« Selon vous, qu’est-ce que l’énergie ? ». C’est par cette question pas si simple que Jean-Marc Jancovici débute nombreuses de ces conférences sur les liens entre énergie et changements climatiques. J-M. Jancovici est un ingénieur (École polytechnique) à l’origine des méthodes de calcul du « bilan carbone », soit l’outil de référence pour calculer les émissions de gaz à
effet de serre d’un individu, une entreprise ou un pays. Il s’est fait connaitre au grand public par ses talents de vulgarisateur au langage extrêmement direct et aux exemples qui font mouche. Comme ingénieur, sa vision du monde s’exprime via les sciences physiques et ramène donc des questions et des problèmes que l’on considère de l’ordre du choix politique vers une analyse plus implacable des lois de la physique avec lesquelles, même si l’on n’est pas d’accord, on ne peut déroger.
Donc, qu’est-ce que l’énergie ? Les manuels de sciences du secondaire ou du collégial répondent le plus souvent par : « grandeur physique qui permet de caractériser un changement d’état dans un système ». Une fois que l’on démystifie un peu cette définition très académique et jargonneuse on peut comprendre ceci : « l’énergie, c’est ce qui nous permet de modifier ou transformer notre environnement ». Par exemple, modifier la température grâce à un frigo, un calorifère ou un climatiseur, ou modifier sa vitesse par un vélo, un bus, une auto ou un avion. Par ces exemples, on comprend que « changer notre environnement » s’applique à une palette très large d’actions du quotidien. J-M Jancovici pousse le raisonnement en disant « l’énergie, c’est notre capacité à changer le monde ».
Tout comme la matière, l’énergie est constante dans l’Univers : elle ne se crée ni ne se perd, mais se transforme d’une forme à une autre. Pensons à l’eau contenue dans un barrage, énergie de gravité (ou potentielle), qui est transformée lors de sa chute en énergie mécanique par la turbine et finalement en énergie électrique par l’alternateur. La quantité d’énergie reste la même (en incluant les pertes de rendement) mais sa nature change : de potentielle elle est devenue électrique. Le pétrole a cette particularité d’être extrêmement concentré en énergie (énergie chimique). Un litre de carburant contient 10 kilowattheures (kWh) d’énergie. Un individu, par la force de ses jambes et de ses bras, est capable au mieux de produire 0.5 kWh d’énergie.
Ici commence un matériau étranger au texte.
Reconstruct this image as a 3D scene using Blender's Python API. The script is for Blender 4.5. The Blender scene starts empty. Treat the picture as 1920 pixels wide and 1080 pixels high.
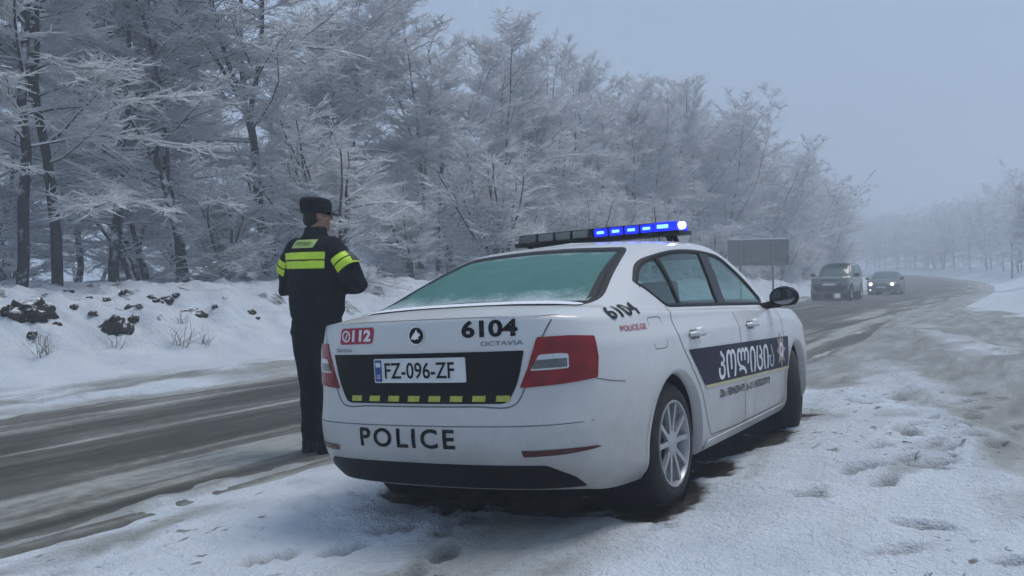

Si on tient compte du rendement d’un moteur thermique (moins de 50 %), un litre de carburant peut fournir 10 fois plus d’énergie qu’un individu ne peut produire en transformant son alimentation en travail de ses bras et ses jambes. Pour faire voler un avion, il faudrait qu’un million de paires de jambes pédalent en même temps ! On comprend maintenant notre dépendance aux hydrocarbures. Et en moins de 200 ans, notre monde a drastiquement changé du fait de notre capacité technique à convertir l’énergie contenue dans le charbon et le pétrole pour alimenter des machines. Sur cette période la consommation d’énergie annuelle mondiale par habitant (ce qui inclus la sherbrookoise et le guerrier massai) est passée de 5 000 à 20 000 kWh.
Utiliser les énergie fossiles (charbon, pétrole, gaz) pour nous chauffer, nous déplacer ou produire de l’électricité produit des gaz à effet de serre et doivent donc être banni d’ici 30 ans (2050) pour maintenir la hausse de température du globe autour de 2°C. Les énergies renouvelables, (éolien, solaire et hydroélectrique) n’offre pas le même potentiel énergétique que le pétrole. Un vent qui déplace mille mètres cube d’air à 80 km/h à travers une éolienne produit autant d’énergie que celle contenue dans une demi-cuillère à café de pétrole (3 mL), et cette énergie n’est pas constante (dépend du vent) et ne peut être stockée.
La morale Jancovicienne ? La transition énergétique vers les énergies renouvelable est tout à fait possible, c’est ce que l’humanité a connu avec la marine à voile, les animaux de trait et les moulins à eau ou à vent. Mais qu’elle se fasse sans réduire notre consommation d’énergie, la physique nous dit que c’est illusoire. On invite les promoteurs de l’aéroport de Sherbrooke et du 3e lien à Québec à écouter les conférences de Jean-Marc Jancovici pour reconsidérer leurs positions si, parait-il, le climat est au coeur de leur projet.